On a more philosophical level, anticipation breeds appreciation. After waiting all year long for those luscious peaches to ripen, I want to write hymns of praise to the first juicy orb that crosses my plate. I never do, though, as my mouth is always too full. Barbara Kingsolver says it best in her recent book Animal, Vegetable, Miracle:
The main barrier standing between ourselves and a local-food culture is not price, but attitude. The most difficult requirements are patience and a pinch of restraint--virtues that are hardly the property of the wealthy. These virtues seem to find precious little shelter, in fact, in any modern quarter of the nation founded by Puritans. Furthermore, we apply them selectively: browbeating our teenagers with the message that they shoud wait for sex, for example. Only if they wait, to experience intercourse under the ideal circumstances (the story goes), will they know its true value. "Blah, blah, blah," hears the teenager: words issuing from a mouth that can't even wait for the right time to eat tomatoes, but instead consumes tasteless ones all winter to satisfy a craving for everything now. We're raising our children on the definition of promiscuity if we feed them a casual, indescriminate mingling of foods from every season plucked from the supermarket, ignoring how our sustenance is cheapened by wholesale desires.
Though I could go on, I'll get to my point. I'll try to do this semi-regularly, both to keep y'all apprised of what we're pulling from our fields and (I hope!) to facilitate your developing a locavore's palate. If, on your next foray to the grocery, you decide to give this whole seasonal thing and shot, here is what to look for:
  • Spinach
  • Kale
  • Turnips (I'll eat Hakureis like apples; I'm not even kidding)
  • Swiss chard
  • Beets
  • Asparagus
  • Arugula
  • Spring onions, aka scallions
  • Lots of cool Asian greens for salads or stir fry: bok choy, tatsoi, tokyo bekana, and mispoona
  • Mushrooms
Or better yet, hit up a farmer's market this Saturday and see what treasures some local whiz-farmer has managed to coax from the soil!

Sunday, March 2, 2008

An Agriculturalist's Credo

I believe in America’s agricultural revival. I’m 23 years old, the product of a small liberal arts college and a bustling, cosmopolitan graduate school, and I’m comparison shopping for work boots and overalls in preparation for my first day as a farmer. I’ll be honest; I don’t entirely know what I’m getting into. I grew up in the city, have never grown so much as a tomato. Call me crazy, but I actually believe that I can do this.

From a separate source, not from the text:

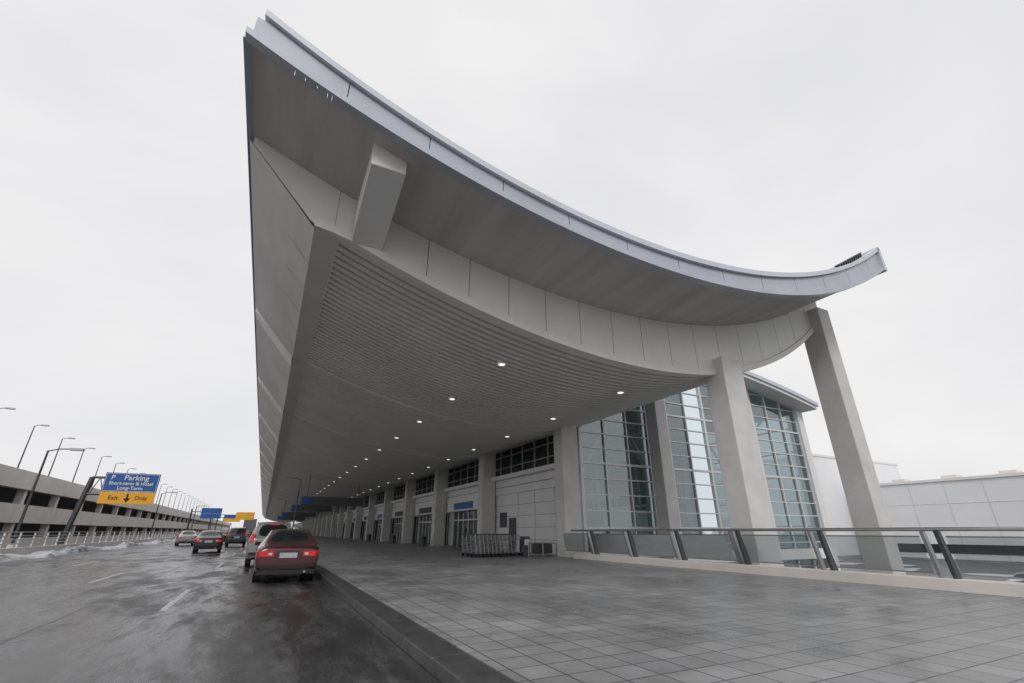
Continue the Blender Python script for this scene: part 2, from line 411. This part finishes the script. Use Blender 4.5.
for z in (6.2,7.1): b.box(XF-.07,XF-.004,YG+.15,330,z-.03,z+.03,'frame')
b.box(XF,XF+.3,YG+.2,330,.15,5.3,'white')
b.obj('roadside_facade',ter)
b=B()
XB=15.75
for k in range(0,22):
    y0=CL[1]+11.4*k+2.2; y1=y0+7.6
    if k==0:
        b.box(XB,XF-.004,y0+.4,y1+1.6,.15,3.95,'white')
        for z in (.9,1.65,2.4,3.15): b.box(XB-.01,XB-.001,y0+.4,y1+1.6,z,z+.02,'groove')
        for z in (.9,1.65,2.4,3.15): b.box(XB,XF-.01,y0+.39,y0+.399,z,z+.02,'groove')
        for yy in (y0+2.8,y0+5.2): b.box(XB-.012,XB-.001,yy,yy+.02,.15,3.95,'groove')
        b.box(XB-.06,XB-.013,y1-.6,y1+.5,1.7,2.7,'intd')
        b.box(XB-.05,XB-.014,y0+5.5,y0+6.6,.152,2.3,'intd')
    else:
        b.box(XB+.3,XF-.004,y0,y1,.152,3.1,'dglass')
        for yy in np.linspace(y0,y1,7): b.box(XB+.22,XB+.297,yy-.05,yy+.05,.15,3.1,'frame')
        for xx in (16.3,16.7): b.box(xx,xx+.06,y0-.05,y0-.003,.15,3.1,'frame')
        b.box(XB+.21,XB+.296,y0,y1,2.3,2.42,'frame')
        b.box(XB-.3,XF-.005,y0-.3,y1+.3,3.1,3.95,'white')
        b.box(XB-.34,XB-.302,y0+1.5,y1-1.5,3.25,3.8,'blue' if k%3==1 else 'intd')
# upper band, stepped with a projecting cap
b.box(XB-.1,XF-.006,YG+.4,330,3.96,5.0,'white')
b.box(XB-.5,XF-.007,YG+.35,330,5.001,5.28,'white')
b.box(XB-.14,XB-.102,YG+.4,330,4.45,4.48,'groove')
b.obj('entrance_band',ter)
w=empty('concourse_building')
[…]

And I believe that I am not some fringe element, a Luddite burying my head in the compost and refusing to acknowledge the globalized world in which I live. I know this because of the response I hear when I describe my new job. Where I expected incredulity, I have been met with excitement. Again and again, my conversation partners confided in me their own dreams of living off the land. I received book recommendations and reminiscences, and I learned just how many people are thinking local, even if their refrigerators suggest otherwise.

As for me, my reasons for this abrupt change of scenery are simple: taste and integrity. I want to eat well, and I want to practice what I preach regarding food. What better way to promote gastronomical mindfulness than to construct my daily routine around stewardship of the very earth that sustains me? Time invested yields richness of experience. That richness grows out of following a process from start to finish, something infrequently facilitated by a conventional, industrial food chain. My food chains are about to become dramatically shorter, slower, and more interesting.

I’ll punctuate this record with matching recipes and pictures as often as I can. Check in, dear reader, if you’d like to remember what sunrise looks like, or if you’ve ever been impressed by the verdant abundance encoded in a seed.